Я — сын крепостного крестьянина Григория Шевченка. Родился в 1814 году, февраля 25, в селе Кнрилловке, Звенигородского уезда Киевской губернии, в имении одного помещика. Лишившись отца и матери, на осегмом году жизни приютился я в школе у приходского дьячка в виде школяра-попыхача. Эти школяры в отношении к дьячкам то же самое, что мальчики, отданные родителями, или иной властью на выучку к ремесленникам. Права над ними мастера не имеют никаких определенных границ: они — полные рабы его. Все домашние работы и выполнение всевозможных прихотей самого хозяина и его домашних лежат на них безусловно. Предоставляю вашему воображению представить, чего мог требовать от меня дьячок — заметьте, горький пьяница — и что я должен был исполнять с рабской покорностью, не имея ни единого существа в мире, которое заботилось бы или могло заботиться о моем положении. Как бы то ни было, только в течение двухлетней тяжкой жизни в так называемой школе прошел я граматку, часлдвец и, наконец, псалтырь. Под конец моего школьного курса дьячок посылал меня читать вместо себя псалтырь по усопших крепостных душах и благоволил платить мне за то десятую копейку в виде поощрения. Моя помощь доставляла суровому моему учителю возможность предаваться больше прежнего любимому своему занятию вместе со своим другом Ионою Лимарем, так что по возвращении от молитвословного подвига я почти всегда находил их обоих мертвецки пьяными. Дьячок мой обходился жестоко не со мною одним, но и с другими школярами, и мы все глубоко его ненавидели. Бестолковая его придирчивость сделала нас в отношении к нему лукавыми и мстительными. Мы надували его при всяком удобном случае и делали ему всевозможные пакости. Этот первый деспот, на которого я наткнулся в своей жизни, поселил во мне на всю жизнь глубокое отвращение и презрение ко всякому насилию одного человека над другим. Мое детское сердце было оскорблено этим исчадием деспотических семинарий миллион раз, и я кончил с ним так, как вообще оканчивают выведенные из терпения беззащитные люди, — местью и бегством. Найдя его однажды бесчувственно пьяным, я употребил против него собственное его оружие — розги и, насколько хватило детских сил, отплатил ему за все его жестокости. Из всех пожитков пьяницы-дьячка драгоценнейшею вещью казалась мне всегда какая-то книжечка с кунштиками, то есть гравированными картинками, вероятно самой плохой работы. Я не счел грехом или не устоял против искушения похитить эту драгоценность и ночью бежал в местечко Лысянку.
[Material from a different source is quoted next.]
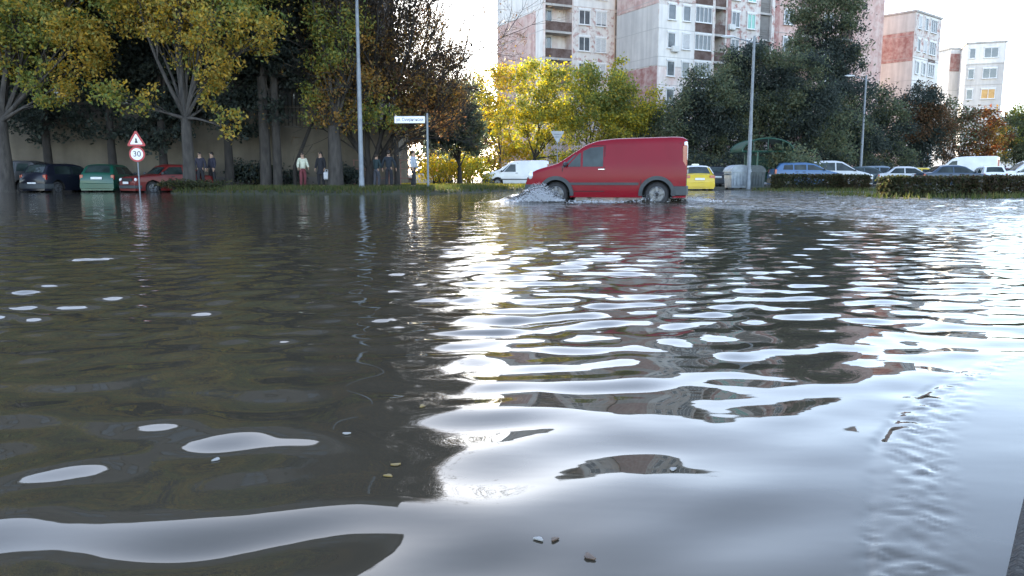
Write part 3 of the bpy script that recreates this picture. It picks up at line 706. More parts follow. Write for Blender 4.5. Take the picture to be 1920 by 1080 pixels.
    for end, key in ((1,'fb'),(-1,'rb')):
        if key not in p: continue
        z0, z1, dep = p[key]; out = []
        for k in range(8):
            x = end*(L/2-dep*(1-k/7)); out.append((x+end*.02*(k/7), b.hw(x,(z0+z1)/2)+.018))
        line = [(x, y) for x, y in out]+[(end*(L/2+.045), out[-1][1]*.6),(end*(L/2+.055),0)]; line += [(x,-y) for x,y in line[-2::-1]]
        V = []
        for x, y in line:
            q = Vector((x,y)); V += [(x*.93 if abs(y) < out[0][1]*.98 else x, y*.93, z0),(x,y,z0+.05),(x,y,z1-.03),(x*.97,y*.96,z1)]
        e = MB(); e.add(V, [(4*k+j,4*k+j+1,4*k+5+j,4*k+4+j) for k in range(len(line)-1) for j in range(3)]); e.build('bumper', bm_, root, smooth=True, ang=50)
    if 'grille' in p:
        z0, z1, hw_ = p['grille']; e = MB(); e.bbox((L/2+.0,0,(z0+z1)/2), (.06,hw_*2,z1-z0), .02); e.build('grille', BLACK, root)
    for end, on_ in ((1,plates[0]),(-1,plates[1])):
        if on_: e = MB(); zz = p.get('pz',(.42,.62))[0 if end > 0 else 1]; e.bbox((end*(L/2+(.075 if end>0 else .03)),0,zz), (.02,.52,.115), .005); e.build('number_plate', PLATE, root)
    return root, b
S_CAR = [(.15,.94),(.35,.985),(.60,1.0),(.85,.98),(.95,.955),(1.42,.73),(1.6,.70)]
S_MPV = [(.15,.95),(.4,.99),(.7,1.0),(1.0,.975),(1.1,.95),(1.62,.80),(1.8,.76)]
S_VAN = [(.15,.95),(.4,.985),(.75,1.0),(1.05,.985),(1.80,.88),(1.95,.86)]
def hatch(L=3.9, H=1.42, W=1.66, **k):
    h = L/2; d = dict(L=L, W=W, z0=.19, sec=S_CAR, xf=h-.80, xr=-h+.72, wr=.30,
      top=[(-h,.56),(-h+.03,.92),(-h+.10,.98),(-h+.42,H-.08),(-h+.62,H-.01),(-.1,H+.01),(.30,H-.06),(h-1.12,.96),(h-.35,.80),(h-.06,.66),(h,.55)],
      side=[[(-h+.62,.98),(-h+.72,H-.10),(-.42,H-.10),(-.42,.97)],[(-.34,.97),(-.34,H-.10),(.22,H-.12),(h-1.10,.96)]],
      ws=(h-1.10,.36), rw=(-h+.13,-h+.44), hl=(h-.13,.66,.11,.17,.085), tl=(-h+.10,.82,.14,.16,.26), mir=(h-1.20,.96),
      handles=[(-.55,.86),(.12,.86)], gaps=[[(-.38,.28),(-.38,.95)],[(h-1.14,.40),(h-1.16,.93)]], fb=(.22,.52,.55), rb=(.24,.54,.45), grille=(.56,.66,.42), pz=(.42,.70)); d.update(k); return d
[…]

Там я нашел себе нового учителя в особе маляра-диакона, который, как я вскоре убедился, очень мало отличался своими правилами и обычаями от моего первого наставника. Три дня я терпеливо таскал на гору ведрами воду из речки Тикача и растирал на железном листе краску медянку. На четвертый день терпенье мне изменило, и я бежал в село Тарасовку к дьячку-маляру, славившемуся в околотке изображением великомученика Никиты и Ивана Воина. К сему-то Апеллесу обратился я с твердою решимостью перенести все испытания, как думал я тогда, неразлучные со всякою наукою. Усвоить себе его великое искусство хоть в самой малой степени желал я страстно. Но увы! Апеллес посмотрел внимательно на мою левую руку и отказал мне наотрез. Он объявил мне, к моему крайнему огорчению, что во мне нет способности ни к чему, ни даже к шевству или бондарству.
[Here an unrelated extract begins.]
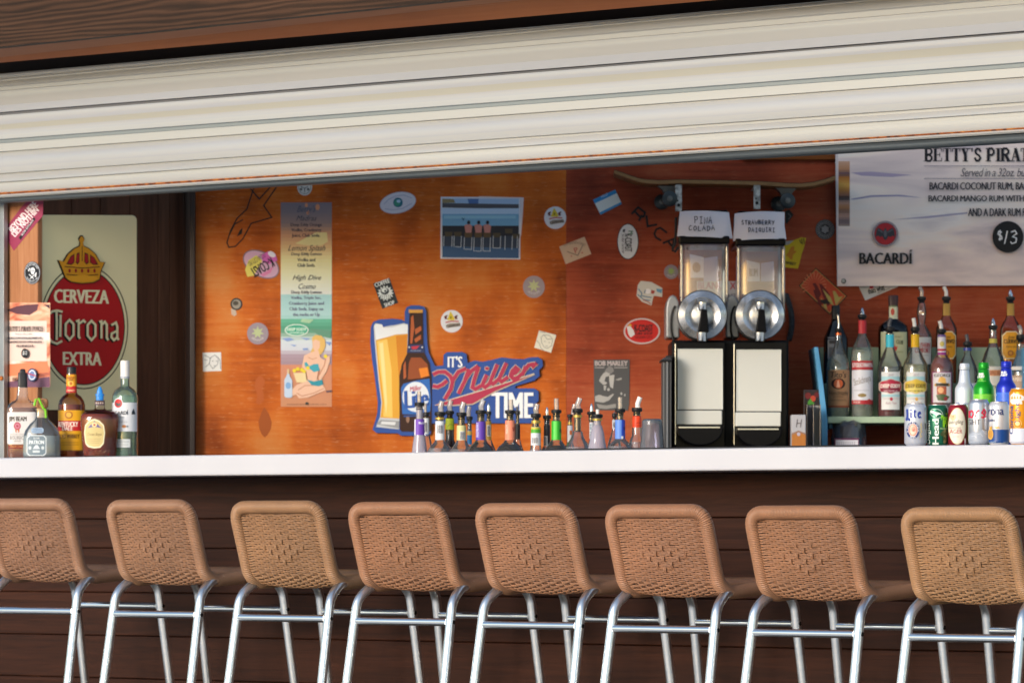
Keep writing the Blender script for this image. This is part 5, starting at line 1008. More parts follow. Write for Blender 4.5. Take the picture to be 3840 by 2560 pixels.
# ---------------------------------------------------------------- bottle rack with two tiers
rk = thing('bottle_rack', 'pale green stepped bottle rack with a light blue slanted side board', 'bottle rack', (at(cK, 560, 900, 17.6).x, 17.6, 1.121))
def lk(v): return Vector(v) - rk.location
grn = rampnoise('pale_green_paint', [(0.3, '8fa488'), (0.7, 'a3b69a')], (6, 6, 6), 0.55); blu = rampnoise('light_blue_paint', [(0.3, '3f84b0'), (0.7, '5496c0')], (8, 8, 8), 0.5)
q = MB(); q.prism([lk(at(cK, x, y, 17.42)) for x, y in ((452, 150), (498, 150), (560, 600), (602, 965), (602, 1400), (540, 1400), (536, 975), (505, 600))], (0.0, 0.34, 0)); q.build('side_board', blu, rk, bevel=0.002)
def bx(crop, x0, y0, x1, y1, Ya, Yb_, name, m, par, rel, bev=0.0025, seg=0):
    a_, c_ = at(crop, x0, y1, Ya), at(crop, x1, y0, Ya); q = MB(); q.box(a_.x - rel.x, c_.x - rel.x, Ya - rel.y, Yb_ - rel.y, a_.z - rel.z, c_.z - rel.z)
    return q.build(name, m, par, bevel=bev)
RL = rk.location
bx(cI, 165, 497, 2100, 1100, 17.86, 17.88, 'back_panel', grn, rk, RL)
bx(cI, 233, 1078, 2100, 1132, 17.43, 17.84, 'lower_shelf', grn, rk, RL); bx(cI, 205, 800, 2100, 1077, 17.66, 17.85, 'upper_step', grn, rk, RL)
bx(cI, 1880, 500, 1905, 1400, 17.45, 17.84, 'side_board', blu, rk, RL)
bx(cI, 240, 1136, 275, 1180, 17.5, 17.8, 'rear_rail', blu, rk, RL)
ZS = at(cI, 0, 1078, 17.43).z; ZU = at(cI, 0, 800, 17.66).z; YF, YR = 17.55, 17.75
G3 = 'spirit bottles in the bottle rack'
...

Потеряв всякую надежду сделаться когда-нибудь хоть посредственным маляром, с сокрушенным сердцем возвратился я в родное село. У меня была в виду скромная участь, которой мое воображение придавало, однакож, какую-то простодушную прелесть: я хотел сделаться, как выражается Гомер, «пастырем стад непорочным», с тем чтобы, ходя за громадскою ватагою, читать свою любезную краденую книжку с кунштиками. Но и это не удалось мне. Помещику, только что наследовавшему достояние отца своего, понадобился расторопный мальчик, и оборванный школяр-бродяга попал прямо в тиковую куртку, в такие же шаровары и, наконец, в комнатные казачки.
Изобретение комнатных казачков принадлежит цивилизаторам заднепровской Украины, полякам; помещики иных национальностей перенимали и перенимают у них казачков как выдумку, неоспоримо умную. В краю, некогда казацком, сделать казака ручным с самого детства — это то же самое, что в Лапландии покорить произволу человека быстроногого оленя… Польские помещики былого времени содержали казачков, кроме лакейства, еще в качестве музыкантов и танцоров. Казачки играли для панской потехи веселые двусмысленные песенки, сочиненные народною музою с горя под пьяную руку, и пускались перед панами, как говорят поляки, сюды-туды-навприсюды. Новейшие представители вельможной шляхты, с чувством просвещенной гордости, называют это покровительством украинской народности, которым-де всегда отличались их предки. Мой помещик в качестве русского немца смотрел на казачка более практическим взглядом и, покровительствуя моей народности на свой манер, вменил мне в обязанность только молчание и неподвижность в уголку передней, пока не раздастся его голос, повелевающий подать стоящую тут же возле него трубку или налить у него перед носом стакан воды. По врожденной мне продерзости характера, я нарушал барский наказ, напевая чуть слышным голосом гайдамацкие унылые песни и срисовывая украдкой картины суздальской школы, украшавшие панские покои. Рисовал я карандашом, который — признаюсь в этом без всякой совести — украл у конторщика.
Барин мой был человек деятельный: он беспрестанно ездил то в Киев, то в Вильно, то в Петербург и таскал за собой в обозе меня для сидения в передней, подаванья трубки и тому подобных надобностей. Нельзя сказать, чтоб я тяготился своим тогдашним положением: оно только теперь приводит меня в ужас и кажется мне каким-то диким и несвязным сном. Вероятно, многие из русского народа посмотрят когда-то по-моему на свое прошедшее. Странствуя с своим барином с одного постоялого двора на другой, я пользовался всяким удобным случаем украсть со стены лубочную картинку и составил себе таким образом драгоценную коллекцию. Особенными моими любимцами были исторические герои как-то: Соловей Разбойник, Кульнев, Кутузов, казак Платов и другие. Впрочем, не жажда стяжания управляла мною, но непреодолимое желание срисовать с них как только возможно верные копии.